Corrective Lens for Screen

Vision correcting displayImagine if computer screens, rather than the people using them, had glasses.  This might sound crazy, but thanks to technology being developed by UC Berkeley computer and vision scientists, it might not be too far away.  The researchers are currently in the process of developing computer algorithms to make up for somebody with visual impairment, creating vision-correcting displays that help users see text and images clearly without wearing eyeglasses or contact lenses.  This technology could potentially help the countless people currently in need of corrective lenses to use their smartphones, tablets and computers.  One common problem this technology could help is presbyopia, a type of farsightedness in which the ability to focus on nearby objects is diminished over time as the eyes’ lenses lose elasticity.
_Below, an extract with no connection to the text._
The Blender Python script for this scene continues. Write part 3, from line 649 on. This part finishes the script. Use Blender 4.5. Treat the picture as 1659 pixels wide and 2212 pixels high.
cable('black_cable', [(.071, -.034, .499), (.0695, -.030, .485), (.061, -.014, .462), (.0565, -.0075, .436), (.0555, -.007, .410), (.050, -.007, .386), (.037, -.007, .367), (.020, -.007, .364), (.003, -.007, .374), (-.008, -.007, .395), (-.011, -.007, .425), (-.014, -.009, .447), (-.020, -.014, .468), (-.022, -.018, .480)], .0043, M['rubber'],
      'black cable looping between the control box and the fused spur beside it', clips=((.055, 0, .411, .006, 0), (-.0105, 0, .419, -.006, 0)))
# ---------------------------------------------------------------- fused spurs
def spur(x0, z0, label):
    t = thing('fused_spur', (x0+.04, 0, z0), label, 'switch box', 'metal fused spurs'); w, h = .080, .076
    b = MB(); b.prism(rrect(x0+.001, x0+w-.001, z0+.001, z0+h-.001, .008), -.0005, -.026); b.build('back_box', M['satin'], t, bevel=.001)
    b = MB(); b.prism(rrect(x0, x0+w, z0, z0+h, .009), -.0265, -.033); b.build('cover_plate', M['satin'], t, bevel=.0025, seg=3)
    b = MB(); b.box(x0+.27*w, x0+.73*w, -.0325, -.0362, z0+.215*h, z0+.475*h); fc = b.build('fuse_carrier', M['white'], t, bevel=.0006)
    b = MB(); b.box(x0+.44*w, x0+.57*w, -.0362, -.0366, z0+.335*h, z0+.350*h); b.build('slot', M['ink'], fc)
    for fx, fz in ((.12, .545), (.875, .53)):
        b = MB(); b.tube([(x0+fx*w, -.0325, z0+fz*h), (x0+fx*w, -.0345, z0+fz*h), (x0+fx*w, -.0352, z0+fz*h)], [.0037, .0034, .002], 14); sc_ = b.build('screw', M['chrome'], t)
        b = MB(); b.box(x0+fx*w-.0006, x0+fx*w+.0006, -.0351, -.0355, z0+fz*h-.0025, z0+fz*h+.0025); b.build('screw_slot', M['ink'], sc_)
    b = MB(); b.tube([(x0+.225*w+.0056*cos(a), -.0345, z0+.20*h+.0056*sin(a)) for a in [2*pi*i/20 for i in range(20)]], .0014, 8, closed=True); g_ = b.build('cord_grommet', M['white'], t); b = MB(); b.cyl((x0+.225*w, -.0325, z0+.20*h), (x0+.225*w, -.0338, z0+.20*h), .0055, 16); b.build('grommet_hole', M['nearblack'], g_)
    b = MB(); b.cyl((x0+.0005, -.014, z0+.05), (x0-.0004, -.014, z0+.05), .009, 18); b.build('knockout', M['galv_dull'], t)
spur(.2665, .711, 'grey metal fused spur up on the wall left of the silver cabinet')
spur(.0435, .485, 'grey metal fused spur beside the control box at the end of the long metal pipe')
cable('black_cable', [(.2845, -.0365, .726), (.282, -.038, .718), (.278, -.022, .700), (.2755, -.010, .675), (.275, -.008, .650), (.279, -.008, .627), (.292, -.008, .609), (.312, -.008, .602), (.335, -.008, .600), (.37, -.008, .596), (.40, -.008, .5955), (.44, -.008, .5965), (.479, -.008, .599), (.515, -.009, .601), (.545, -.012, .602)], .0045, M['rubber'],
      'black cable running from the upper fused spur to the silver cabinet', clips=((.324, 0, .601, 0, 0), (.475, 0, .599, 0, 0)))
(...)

More importantly, these displays could eventually aid people with more complex visual problems, which can’t be corrected by eyeglasses.  In this day and age, displays are everywhere, and interacting with displays is often taken for granted.  People with higher order aberrations tend to have irregularities in the shape of the cornea, making it difficult to have a contact lense that will fit.  In some instances, this could be a barrier to holding certain jobs.  Such research could dramatically improve the lives of such people.  UC Berkeley researchers teamed up with colleagues from MIT to develop the latest prototype of a vision-correcting display.  The setup adds a printed pinhole screen sandwiched between two layers of clear plastic to an iPod display to enhance image sharpness.  These tiny pinholes are 75 micrometers each and spaced about 390 micrometers apart.  The research team will be presenting this computational light field display on August 12 at the International Conference and Exhibition on Computer Graphics and Interactive Techniques, or SIGGRAPH, in Vancouver.

What makes this project so interesting is that it uses computation instead of optics to correct vision.  The algorithm that they use works by adjusting the intensity of each direction of light that emanates from a single pixel in an image based on a user’s specific visual impairment.  In a process known as deconvolution, the light passes through the pinhole array in such a way that the user will see a sharper image.  In the experiment, researchers displayed images that appeared blurred to a camera, which was set to simulate a farsighted person.  When using the new prototype display, the blurred images appeared sharp through the camera lens.  This approach improves upon earlier versions of vision-correcting displays, which resulted in low-contrast images.  The new display combines light field display optics with novel algorithms.  This research prototype could easily be developed into a thin screen protector, and continued improvements in eye-tracking technology could make it easier for displays to adapt to the position of the user’s head position.